Wednesday, March 16, 2011

It'll all be perfect then

The last six years of my life have consisted of an amount of growth I was not sure I was capable of until after it occurred. I realized that happiness comes from within, not without. With that conceptual understanding, these past years have been about slowly really comprehending fully what that means, and aligning my being and life with that reality. The reality that happiness is being one with God, the light that is the true us. Everything else can be used as an opportunity to either move closer to God, or further away and perhaps the hope that we will use it to move closer to God is what it is all here for.

With this life-altering realization, I was never the same. I also understood that my whole reality was askew. I was on the constant search for something that would make me finally feel the happiness I had always craved. I'll be happy when I lose twenty pounds. I'll be happy when I fall in love with the one of my dreams. I'll be happy when I get away from my family. I'll be happy when I move to New York City. I'll be happy when I'm famous. I'll be happy when? It was a question I was always trying to answer, but could never find the answer to.

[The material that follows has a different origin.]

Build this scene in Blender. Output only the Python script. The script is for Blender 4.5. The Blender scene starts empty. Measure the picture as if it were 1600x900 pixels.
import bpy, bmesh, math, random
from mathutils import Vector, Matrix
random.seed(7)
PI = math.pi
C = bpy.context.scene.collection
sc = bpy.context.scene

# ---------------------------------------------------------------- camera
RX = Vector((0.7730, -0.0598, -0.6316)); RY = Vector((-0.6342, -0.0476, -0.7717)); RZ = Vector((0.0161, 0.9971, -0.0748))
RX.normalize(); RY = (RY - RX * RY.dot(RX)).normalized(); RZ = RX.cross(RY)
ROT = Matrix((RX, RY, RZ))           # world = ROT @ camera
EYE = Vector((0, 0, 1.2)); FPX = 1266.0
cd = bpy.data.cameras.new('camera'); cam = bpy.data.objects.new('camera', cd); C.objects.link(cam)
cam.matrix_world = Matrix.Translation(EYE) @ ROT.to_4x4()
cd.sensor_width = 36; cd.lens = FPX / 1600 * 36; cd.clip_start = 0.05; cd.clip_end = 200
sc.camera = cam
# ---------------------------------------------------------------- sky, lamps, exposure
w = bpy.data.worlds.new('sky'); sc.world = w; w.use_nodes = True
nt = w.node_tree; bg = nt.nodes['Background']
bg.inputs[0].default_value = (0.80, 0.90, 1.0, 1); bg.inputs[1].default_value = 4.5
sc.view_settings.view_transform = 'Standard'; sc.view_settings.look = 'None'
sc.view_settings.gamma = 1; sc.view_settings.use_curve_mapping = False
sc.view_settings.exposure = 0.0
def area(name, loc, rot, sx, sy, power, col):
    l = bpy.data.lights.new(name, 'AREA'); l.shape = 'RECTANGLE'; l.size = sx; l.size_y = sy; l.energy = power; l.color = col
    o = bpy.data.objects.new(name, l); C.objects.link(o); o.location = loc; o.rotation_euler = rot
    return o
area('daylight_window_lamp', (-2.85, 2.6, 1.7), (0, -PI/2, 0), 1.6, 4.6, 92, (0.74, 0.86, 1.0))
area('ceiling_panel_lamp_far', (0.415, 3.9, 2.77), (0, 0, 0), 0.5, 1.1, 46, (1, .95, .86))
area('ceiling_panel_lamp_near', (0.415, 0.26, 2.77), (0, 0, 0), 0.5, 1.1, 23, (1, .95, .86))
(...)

So, after the most significant spiritual experience of my life, I thought that I had broken the spell. I knew that there was no "I'll be happy when." Happiness was now, I knew. It's interesting though... A discovery can feel so urgently potent and uniquely wise. It can feel like you have found the answer. The funny thing is that there is often more.

Granted, some earthly human souls seem to have a moment of enlightenment, and then understand what can't be made to understand. However, most of us seem to have a slower journey, and I am one of those souls. I thought that I knew what mattered. I couldn't express it, but the fact was that I realized somewhere deep inside of me (that didn't have a place) that no "thing" mattered. It felt like the deepest form of love was all that there truly was in the world. It was this deep love for everything. Everyone. The volcanoes, earthquakes, angry people on the train, screaming teenagers, bills. All of it. Everything just seemed to be and any other reactions disappeared. Everything made me smile because somehow I felt that only love was real, though I couldn't explain it, and don't come close to doing it now.

Although that experience did not propel me into that state permanently, that moment of clarity and understanding did place me on a spiritual journey that I am so grateful for. The moment of recognition is still within me, and lesson after lesson, I feel that I am moving further and further towards light and permanent inner peace.